Your Transferable Skills
You have been selling your entire life. Convincing a friend to try a restaurant. Persuading your boss to approve a project. Negotiating with your landlord. These are all sales skills. You already know more than you think. The difference is now you are doing it deliberately and getting paid for it.
Start with What You Know
Sell a product or service that you genuinely understand and believe in. Passion and authenticity compensate for technique in the early days. If you know fitness, sell fitness products. If you know technology, sell tech solutions. Your existing knowledge gives you credibility that experience has not yet provided.
Learn the Fundamentals
Read three books: "SPIN Selling" by Neil Rackham, "The Challenger Sale" by Dixon and Adamson, and "Fanatical Prospecting" by Jeb Blount. These cover the core skills of questioning, positioning, and pipeline building. You do not need a library. You need a solid foundation.

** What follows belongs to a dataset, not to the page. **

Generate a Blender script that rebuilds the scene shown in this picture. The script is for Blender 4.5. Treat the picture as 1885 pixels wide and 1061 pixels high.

Find a Forgiving Environment
Start with products or companies that support new agents with training, materials, and mentorship. Platforms like Zepys connect new agents with brands that are actively looking for representation, and many provide onboarding support to help you get started. A supportive environment accelerates your learning dramatically.
Embrace the Awkward Phase
Your first dozen conversations will be rough. That is fine. You will fumble the pitch, forget key points, and handle objections poorly. Each awkward moment is a learning experience. The agents who push through the awkward phase and keep going are the ones who succeed.
Volume Creates Competence
In the beginning, prioritise activity over perfection. Make more calls, send more emails, book more meetings. Volume gives you the repetitions needed to develop competence. You will learn more from 50 real conversations than from 500 pages of theory. Get out there and start doing it.
Build Relationships, Not Just Skills
Your early contacts become your foundation. Even if your first prospects do not buy, the relationships you build can become referral sources, mentors, or clients later. Treat every interaction as an investment in your future network, regardless of the immediate outcome.